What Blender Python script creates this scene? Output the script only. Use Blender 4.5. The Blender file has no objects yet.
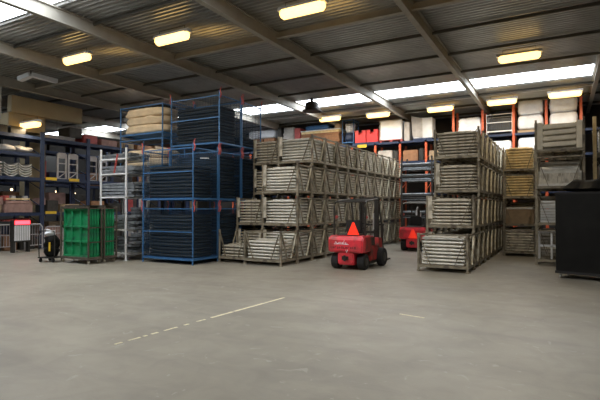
import bpy, bmesh, math, random
from mathutils import Vector, Matrix, noise
random.seed(7)
C = bpy.context.scene.collection
PI = math.pi

# ------------------------------------------------------------------ camera
FPX = 470.0; CH = 1.65; TH = math.radians(29.13); PH = math.atan(8 / 470)
cam = bpy.data.cameras.new('camera'); co = bpy.data.objects.new('camera', cam); C.objects.link(co)
co.location = (0, 0, CH); co.rotation_euler = (PI / 2 + PH, 0, TH)
cam.sensor_width = 36; cam.lens = 36 * FPX / 600; cam.clip_end = 200
bpy.context.scene.camera = co

# ------------------------------------------------------------------ materials
def mat(name, col, rough=.6, metal=0., var=.15, scale=6., bump=0., spec=.5, dirt=None, dscale=3., emit=None, es=0., coat=0.):
    m = bpy.data.materials.new(name); m.use_nodes = True
    n = m.node_tree.nodes; l = m.node_tree.links; b = n['Principled BSDF']
    tc = n.new('ShaderNodeTexCoord'); nz = n.new('ShaderNodeTexNoise')
    nz.inputs['Scale'].default_value = scale; nz.inputs['Detail'].default_value = 5
    l.new(tc.outputs['Object'], nz.inputs['Vector'])
    oi = n.new('ShaderNodeObjectInfo')
    r = n.new('ShaderNodeValToRGB')
    r.color_ramp.elements[0].position = .3; r.color_ramp.elements[1].position = .7
    r.color_ramp.elements[0].color = tuple(c * (1 - var) for c in col) + (1,)
    r.color_ramp.elements[1].color = tuple(min(1, c * (1 + var)) for c in col) + (1,)
    l.new(nz.outputs['Fac'], r.inputs['Fac'])
    out = r.outputs['Color']
    hs = n.new('ShaderNodeHueSaturation'); mr = n.new('ShaderNodeMapRange')
    mr.inputs['To Min'].default_value = 1 - var; mr.inputs['To Max'].default_value = 1 + var
    l.new(oi.outputs['Random'], mr.inputs['Value']); l.new(mr.outputs['Result'], hs.inputs['Value'])
    l.new(out, hs.inputs['Color']); out = hs.outputs['Color']
    if dirt:
        n2 = n.new('ShaderNodeTexNoise'); n2.inputs['Scale'].default_value = dscale; n2.inputs['Detail'].default_value = 8
        l.new(tc.outputs['Object'], n2.inputs['Vector'])
        r2 = n.new('ShaderNodeValToRGB'); r2.color_ramp.elements[0].position = .48; r2.color_ramp.elements[1].position = .66
        l.new(n2.outputs['Fac'], r2.inputs['Fac'])
        mx = n.new('ShaderNodeMixRGB'); mx.inputs['Color2'].default_value = tuple(dirt) + (1,)
        l.new(r2.outputs['Color'], mx.inputs['Fac']); l.new(out, mx.inputs['Color1']); out = mx.outputs['Color']
    l.new(out, b.inputs['Base Color'])
    b.inputs['Roughness'].default_value = rough; b.inputs['Metallic'].default_value = metal
    b.inputs['Specular IOR Level'].default_value = spec
    b.inputs['Coat Weight'].default_value = coat
    if bump:
        bp = n.new('ShaderNodeBump'); bp.inputs['Strength'].default_value = bump; bp.inputs['Distance'].default_value = .02
        l.new(nz.outputs['Fac'], bp.inputs['Height']); l.new(bp.outputs['Normal'], b.inputs['Normal'])
    if emit:
        b.inputs['Emission Color'].default_value = tuple(emit) + (1,); b.inputs['Emission Strength'].default_value = es
    return m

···

Exercise objective:
Omitting all pictures, restate exactly the lines of the material from its start through the line that contains "PI = math.pi".

Written solution:
What Blender Python script creates this scene? Output the script only. Use Blender 4.5. The Blender file has no objects yet.
import bpy, bmesh, math, random
from mathutils import Vector, Matrix, noise
random.seed(7)
C = bpy.context.scene.collection
PI = math.pi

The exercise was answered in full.